Of course, if you use the same math on being accurately accused of rape, you'd get:
100,000 criminal allegations per year. 80- 90% * 100,000 = 80,000 to 90,000 accurate allegations per year - and if you use lifetime risk (say age 16-66 a 50 year span) 50 years * (80-90,000) = 4,000,000 to 4,500,000 men accurately accused in their lifetime. And US adult male population in that age range is about 100 million, that is about a 4-4.5% lifetime risk of an accurate allegation.
It's interesting if some what misleading way to describe the statistics. One could just as easily say you are between 4 and 9 times more likely to be accurately than falsely accused.
I think too, people are ignoring the moral hazard here. Rape accusations have been rare because of stigma and cases and convictions rarer because of the burden of proof. If we move to a standard of proof where accusation = proof, where women are lauded for making the claim and men have no way to defend it, those baseline assumptions will not hold and there will be dramatic shifts in what happens.

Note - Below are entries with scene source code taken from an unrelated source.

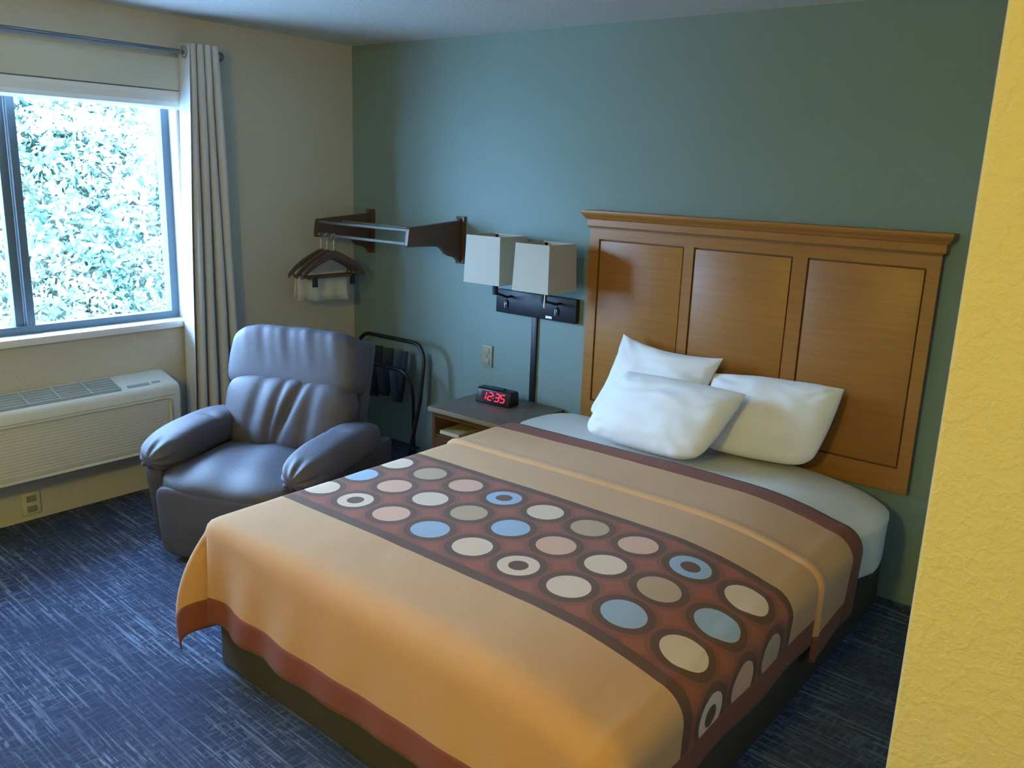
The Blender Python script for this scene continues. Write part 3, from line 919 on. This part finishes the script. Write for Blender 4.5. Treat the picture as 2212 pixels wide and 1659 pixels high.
def bedspread():
    t = thing('bedspread', 'tan bedspread with maroon hem and a printed band of pastel discs', 'bedspread', (2.6, -1.4, .556))
    hang = RAD * PI / 2 + .300
    sL, sR = BL + RAD - hang, 3.690; tF = BF + RAD - hang
    hw = .100; st = .020
    bf, bb = T0 - .160, T0 + 2 * PITCH + .150          # band limits
    inner = frange(sL + hw, sR - hw, st)
    foot = frange(tF + hw, bf, st)
    band = frange(bf, bb, .0165)
    head = frange(bb, -.62, st)
    L0 = .006
    cloth_part('spread_cloth', inner, foot, 'tan', t, L0)
    cloth_part('printed_band', inner, band, 'band', t, L0, uv=True)
    cloth_part('spread_cloth', inner, head, 'tan', t, L0)
    full = frange(sL, sR, st)
    cloth_part('hem', full, frange(tF, tF + hw, .0167), 'hem', t, L0)
    ts = foot + band[1:] + head[1:]
    cloth_part('hem', frange(sL, sL + hw, .0167), ts, 'hem', t, L0)
    cloth_part('hem', frange(sR - hw, sR, .0167), ts, 'hem', t, L0)
    # turned-down upper layer with a rolled front edge
    e = .028
    s2L, s2R = sL - e, sR + .065
    def lf(s, tt):
        k = (tt + .985)
        roll = .007 * math.exp(-((k - .022) / .020) ** 2)
        edge = 1 if k > .012 else max(0, k / .012)
        return (.007 + roll) * math.sqrt(edge)
    in2 = frange(s2L + hw, s2R - hw, st)
    t_top = frange(-.985, -.945, .005) + frange(-.945, -.672, st)[1:]
    t_trim = frange(-.672, -.560, .0187)
    fold = cloth_part('turned_down_fold', in2, t_top, 'tan', t, L0, liftfn=lf)
    cloth_part('fold_hem', frange(s2L, s2L + hw, .0167), t_top, 'hem', t, L0, liftfn=lf)
    cloth_part('fold_hem', frange(s2R - hw, s2R, .0167), t_top, 'hem', t, L0, liftfn=lf)
    cloth_part('head_trim', frange(s2L, s2R, st), t_trim, 'hem', t, L0, liftfn=lambda s, tt: .007)
bedspread()

# ------------------------------------------------------------------ pillows
def pillow(label, c4, T, seed, pull=.05, sag=0.):
    """c4 = BL, BR, TR, TL corner points of the pillow's middle plane; front = towards the viewer of the bed"""
    bl, br, tr, tl = [Vector(p) for p in c4]
    nrm = (br - bl).cross(tl - bl).normalized()
    bm = bmesh.new(); n = 40
    def P(u, v, side):
        U, V = 2 * u - 1, 2 * v - 1
        uu = u; vv = v
        # concave edges between the pulled-out corners
        uu += -U * pull * (1 - V * V) ** 1.0 * abs(U) ** 3
        vv += -V * pull * 1.25 * (1 - U * U) ** 1.0 * abs(V) ** 3
        p = bl * (1 - uu) * (1 - vv) + br * uu * (1 - vv) + tr * uu * vv + tl * (1 - uu) * vv
        f = (max(0, 1 - abs(U) ** 2.6) ** .5) * (max(0, 1 - abs(V) ** 2.6) ** .5)
        if V < 0:
            cr = (abs(U) ** 7) * (abs(V) ** 7)
            uu += -U * .05 * cr; vv += -V * .06 * cr
            p = bl * (1 - uu) * (1 - vv) + br * uu * (1 - vv) + tr * uu * vv + tl * (1 - uu) * vv
        cd_ = min(math.hypot(U - a_, V - b_) for a_ in (-1, 1) for b_ in (-1, 1))
        ang = math.atan2(abs(V), abs(U))
        wr0 = .006 * math.sin(ang * 26 + seed + 6 * noise.noise(Vector((u * 2, v * 2, seed)))) * math.exp(-(cd_ / .55) ** 2)
        wr0 += .007 * max(0, math.sin((v * 5 + 1.2 * noise.noise(Vector((u * 2.5, v * 2, seed + 5)))) * PI * 2)) * math.exp(-((V - .45) / .35) ** 2) * (1 if seed == 23 else .35)
        wr = wr0 + .013 * noise.noise(Vector((u * 4 + seed, v * 4, side * 2.0))) + .005 * noise.noise(Vector((u * 9, v * 13 + seed, side)))
        d = T / 2 * f + wr * f ** .5 * 1.2
        p = p + nrm * side * d
        p.z -= sag * f
        return p
    F = {}; B = {}
    for i in range(n + 1):
        for j in range(n + 1):
            u = .5 - .5 * math.cos(PI * i / n); v = .5 - .5 * math.cos(PI * j / n)
            F[i, j] = bm.verts.new(P(u, v, 1)); B[i, j] = bm.verts.new(P(u, v, -1))
    for i in range(n):
        for j in range(n):
            bm.faces.new((F[i, j], F[i + 1, j], F[i + 1, j + 1], F[i, j + 1]))
            bm.faces.new((B[i, j + 1], B[i + 1, j + 1], B[i + 1, j], B[i, j]))
    bmesh.ops.remove_doubles(bm, verts=bm.verts, dist=1e-4)
    o = from_bm('pillow', bm, 'pillow', None, True)
    return tag(o, label, 'pillow', 'white bed pillows')
pillow('white pillow standing upright against the left part of the headboard',
       [(2.015, -.285, .590), (2.62, -.27, .590), (2.650, -.150, .958), (2.112, -.130, .990)], .15, 3, .06)
pillow('white pillow leaning at the right, in front of the middle and right headboard panels',
       [(2.660, -.33, .590), (3.115, -.235, .580), (3.190, -.145, .915), (2.615, -.155, .885)], .175, 11, -.02)
pillow('white pillow in front, tilted over the other two pillows',
       [(2.150, -.50, .580), (2.745, -.555, .585), (2.860, -.355, .868), (2.280, -.355, .868)], .18, 23, -.015)

# ------------------------------------------------------------------ outside
struct(box('ground', (-40, -40, -3.3), (-.6, 40, -3.2), 'grass'))
def tree(loc, crown, nleaf, seed, label):
    rnd = random.Random(seed)
    t = thing('tree', label, 'tree', loc, 0, 'trees outside the window', local=True)
    base = Vector((0, 0, 0))
    top = Vector((crown[0][0], crown[0][1], crown[0][2]))
    bm = bmesh.new()
    add_tube(bm, [base, base.lerp(top, .4) + Vector((.1, .05, 0)), top], [.18, .14, .06], 10)
    for c in crown[1:]:
        e = Vector(c[:3]); a = base.lerp(top, .45 + .3 * rnd.random())
        add_tube(bm, [a, a.lerp(e, .5) + Vector((0, 0, .15)), e], [.08, .05, .02], 8)
    from_bm('trunk', bm, 'bark', t, True)
    vs = []; fs = []
    for k in range(nleaf):
        c = crown[k % len(crown)]
        d = Vector((rnd.gauss(0, 1), rnd.gauss(0, 1), rnd.gauss(0, 1))).normalized()
        rr = c[3] * (.45 + .55 * rnd.random() ** .5) * (1 + .25 * noise.noise(d * 2.2 + Vector((seed, k % len(crown), 0))))
        p = Vector(c[:3]) + Vector((d.x * rr, d.y * rr, d.z * rr * .85))
        a = Vector((rnd.gauss(0, 1), rnd.gauss(0, 1), rnd.gauss(0, 1))).normalized()
        b = a.cross(Vector((rnd.gauss(0, 1), rnd.gauss(0, 1), rnd.gauss(0, 1)))).normalized()
        s = .022 + .026 * rnd.random()
        i = len(vs)
        vs += [p - a * s * 1.5, p + b * s * .6 - a * s * .2, p + a * s * 1.5, p - b * s * .6 - a * s * .2]
        fs.append((i, i + 1, i + 2, i + 3))
    me = bpy.data.meshes.new('foliage'); me.from_pydata(vs, [], fs); me.update()
    link('foliage', me, 'leaf', t)
LAB = 'leafy tree in bright daylight outside the window'
tree((-5.2, .8, -3.2), [(.2, .2, 4.4, 1.5), (-.3, 1.3, 3.7, 1.3), (.3, -1.1, 3.6, 1.3), (.5, .3, 3.0, 1.4), (-.6, -.2, 5.4, 1.1)], 75000, 1, LAB)
tree((-7.0, 6.6, -3.2), [(0, 0, 4.6, 1.9), (.2, 1.6, 3.6, 1.5), (.2, -1.6, 3.6, 1.6), (.1, .3, 2.6, 1.6)], 22000, 2, LAB)
tree((-6.4, -5.6, -3.2), [(0, 0, 4.9, 1.7), (.2, 1.4, 3.8, 1.5), (.2, -1.4, 3.7, 1.5), (.3, .2, 2.9, 1.5)], 45000, 3, LAB)
tree((-11.5, 1.6, -3.2), [(0, 0, 5.8, 2.4), (.2, 2.4, 4.4, 2.1), (.2, -2.4, 4.4, 2.1), (0, 0, 3.0, 2.2)], 45000, 4, LAB)

# ------------------------------------------------------------------ light
w = bpy.data.worlds.new('sky'); sc.world = w; w.use_nodes = True
N = w.node_tree.nodes; L = w.node_tree.links
bgn = N['Background']
bgn.inputs['Color'].default_value = (.41, .625, 1.0, 1); bgn.inputs['Strength'].default_value = 54.0

def light(kind, name, loc, energy, col, **kw):
    l = bpy.data.lights.new(name, kind); l.energy = energy; l.color = col
    for k, v in kw.items(): setattr(l, k, v)
    o = bpy.data.objects.new(name, l); COL.objects.link(o); o.location = loc
    return o
# sun from behind the building, on the trees only
s = light('SUN', 'sun', (5, 0, 10), 26.0, (.76, .89, 1), angle=math.radians(3))
s.rotation_euler = Vector((-.75, .25, -.62)).to_track_quat('-Z', 'Y').to_euler()
# daylight portal in the window opening
p = light('AREA', 'window_portal', (-.15, (WY0 + WY1) / 2, (WZ0 + WZ1) / 2), 1, (1, 1, 1), shape='RECTANGLE', size=1.66, size_y=1.2)
p.rotation_euler = Vector((1, 0, 0)).to_track_quat('-Z', 'Y').to_euler()
p.data.cycles.is_portal = True
# warm ceiling lamp of the entry, behind the viewer
light('POINT', 'entry_ceiling_lamp', (3.4, -4.7, 2.22), 108, (1, .79, .13), shadow_soft_size=.14)

# ------------------------------------------------------------------ camera
cd = bpy.data.cameras.new('camera'); cam = bpy.data.objects.new('camera', cd); COL.objects.link(cam)
RT = [[0.777987, -0.176356, 0.603021], [0.62732, 0.164996, -0.761082], [0.034725, 0.970399, 0.238996]]
cam.matrix_world = Matrix.Translation((4.2668, -3.7083, 1.739)) @ Matrix(RT).to_4x4()
cd.sensor_fit = 'HORIZONTAL'; cd.sensor_width = 36; cd.lens = 36 * 1865.57 / 2212
cd.clip_start = .05; cd.clip_end = 200
sc.camera = cam
sc.view_settings.view_transform = 'Standard'; sc.view_settings.look = 'None'
sc.view_settings.gamma = 1; sc.view_settings.use_curve_mapping = False
sc.view_settings.exposure = 0.09
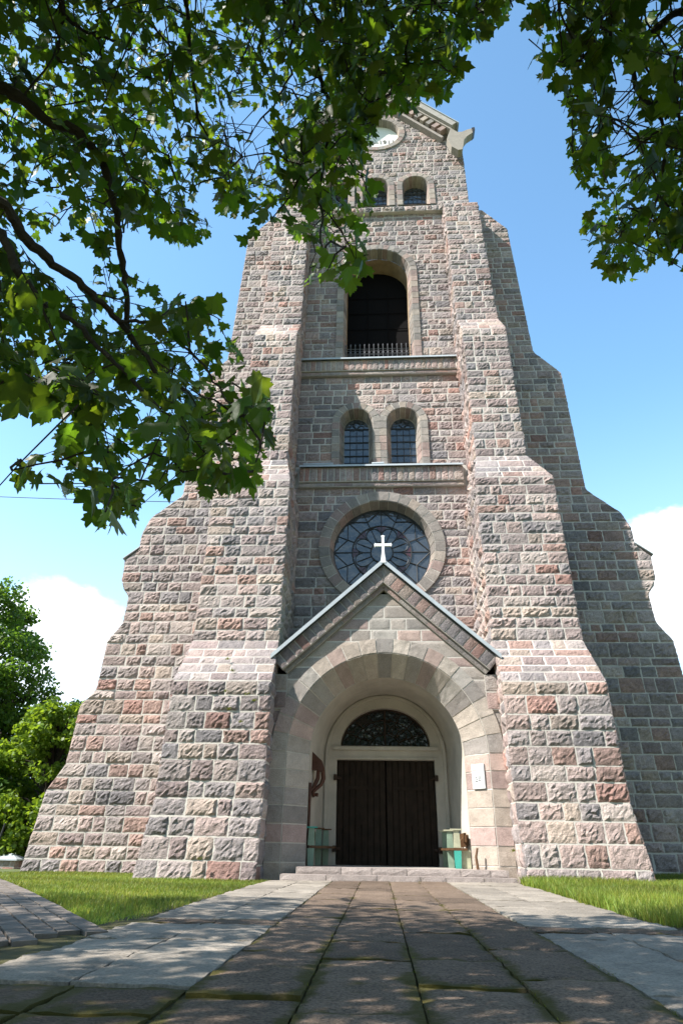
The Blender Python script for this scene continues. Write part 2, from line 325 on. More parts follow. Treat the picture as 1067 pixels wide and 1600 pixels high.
def lin(za, xa, zb, xb): return lambda z: xa+(xb-xa)*(np.asarray(z, float)-za)/(zb-za)
def pw(zs, xs): return lambda z: np.interp(np.asarray(z, float), zs, xs)
def front(Yf):   # Yf number or function of z
    f = Yf if callable(Yf) else (lambda z: np.full_like(z, Yf))
    return lambda U, Z: np.stack([U, f(Z), Z], -1)
def sidef(X):
    f = X if callable(X) else (lambda z: np.full_like(z, X))
    return lambda U, Z: np.stack([f(Z), U, Z], -1)
class Hole:      # round-headed opening (or full circle)
    def __init__(s, cx, r, zb, zs): s.cx, s.r, s.zb, s.zs = cx, r, zb, zs
    def hw(s, z):
        z = np.asarray(z, float); dz = np.maximum(z-s.zs, 0); return np.sqrt(np.maximum(s.r**2-dz**2, 0))
    def on(s, z): return s.zb < z < s.zs+s.r*0.985
class Disc(Hole):
    def __init__(s, cx, r, zc): super().__init__(cx, r, zc-r, zc)
    def hw(s, z): return np.sqrt(np.maximum(s.r**2-(np.asarray(z, float)-s.zs)**2, 0))
    def on(s, z): return abs(z-s.zs) < s.r*0.985
def with_holes(a, b, holes):
    def f(z):
        hs = sorted([h for h in holes if h.on(z)], key=lambda h: h.cx); out = []; cur = a
        cv = lambda q: float(q(np.array([z]))[0]) if callable(q) else q
        for h in hs:
            l = (lambda zz, h=h: h.cx-h.hw(zz)); r_ = (lambda zz, h=h: h.cx+h.hw(zz))
            if cv(l)-cv(cur) > 0.05: out.append((cur, l))
            cur = r_
        if cv(b)-cv(cur) > 0.05: out.append((cur, b))
        return out
    return f
def arch_path(cx, zb, zs, circle=False):
    """(s, r) -> (x, z, total): along the left jamb, round the head, down the right jamb"""
    H = zs-zb
    def at(s, r, r0):
        if circle:
            th = math.pi+0*s-s/r0
            return cx+r*np.cos(th), zs+r*np.sin(th)
        L = math.pi*r0
        th = math.pi-np.clip((s-H)/r0, 0, math.pi)
        x = cx+r*np.cos(th); z = zs+r*np.sin(th)
        z = np.where(s < H, zb+s, np.where(s > H+L, zs-(s-H-L), z))
        return x, z
    return at, (2*math.pi if circle else None)
def arch(M, cx, zb, zs, r0, r1, Yf, Yb, rb, circle=False, seg=0.23, jseg=0.3, amp=0.006, mi=0, tint=1.0, zsb=None):
    """dressed ring on the wall front (r0..r1 at Yf) and the splayed reveal (r0 at Yf to rb at Yb)"""
    H = 0 if circle else zs-zb; L = (2 if circle else 1)*math.pi*r0
    cuts = [0.0]
    if not circle:
        k = max(1, round(H/jseg)) if H > 0.05 else 0
        cuts = list(np.linspace(0, H, k+1)) if k else [0.0]
    k = max(3, round(L/seg)); off = cuts[-1]; cuts += list(off+np.linspace(0, L, k+1)[1:])
    if not circle and H > 0.05: cuts += list(off+L+np.linspace(0, H, max(1, round(H/jseg))+1)[1:])
    at, _ = arch_path(cx, zb, zs, circle)
    dz = 0 if zsb is None else zsb-zs
    def pos_f(Sv, Tv):
        r = r0+(r1-r0)*Tv; x, z = at(Sv, r, r0)
        return np.stack([x, np.full_like(x, Yf), z], -1)
    def pos_r(Sv, Tv):
        r = r0+(rb-r0)*Tv; x, z = at(Sv, r, r0)
        return np.stack([x, Yf+(Yb-Yf)*Tv, z+dz*Tv], -1)
    def nr(Sv, Tv):
        x, z = at(Sv, np.full_like(Sv, r0*0.5), r0); x2, z2 = at(Sv, np.full_like(Sv, r0), r0)
        n = np.stack([x-x2, np.zeros_like(x), z-z2], -1); n /= np.linalg.norm(n, axis=-1)[..., None]+1e-9
        n[..., 1] = -(r0-rb)/max(abs(Yb-Yf), 0.01); return n/np.linalg.norm(n, axis=-1)[..., None]
    S0 = np.linspace(0, cuts[-1], 80); T0 = np.linspace(0, 1, 2)
    Sg, Tg = np.meshgrid(S0, T0, indexing='ij')
    M.grid(pos_f(Sg, Tg)+np.array([0, -0.004, 0]), MCOL, 1); M.grid(pos_r(Sg, Tg)+nr(Sg, Tg)*0.003, MCOL, 1)
    if r1-r0 > 0.02:   # outer edge of the proud ring
        P = pos_f(Sg, np.ones_like(Tg)); P[:, 1, 1] += 0.12; M.grid(P, MCOL*0.9, 1)
    for i in range(len(cuts)-1):
        c = stone_col(True)*tint
        # Z coordinate here runs 0..1 radially; joints g are scaled
        blockT(M, pos_f, (0, -1, 0), cuts[i], cuts[i+1], c, amp, mi, r1-r0)
        blockT(M, pos_r, nr, cuts[i], cuts[i+1], c*rng.uniform(0.92, 1.05), amp, mi, abs(Yb-Yf))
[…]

I mean honestly, everyone who has ever had a girlfriend who threatened to kill herself if he leaves, or been in a divorce that includes false accusations of physical violence, should understand the very real possibility against that backdrop that a threat to accuse someone of sexual misconduct will become a potential tactic to retain and control relationships and to "win" divorces and breakups.
Not to say the balance doesn't need to shift, but it can't shift all the way to "prove you didn't do it" or its deemed true.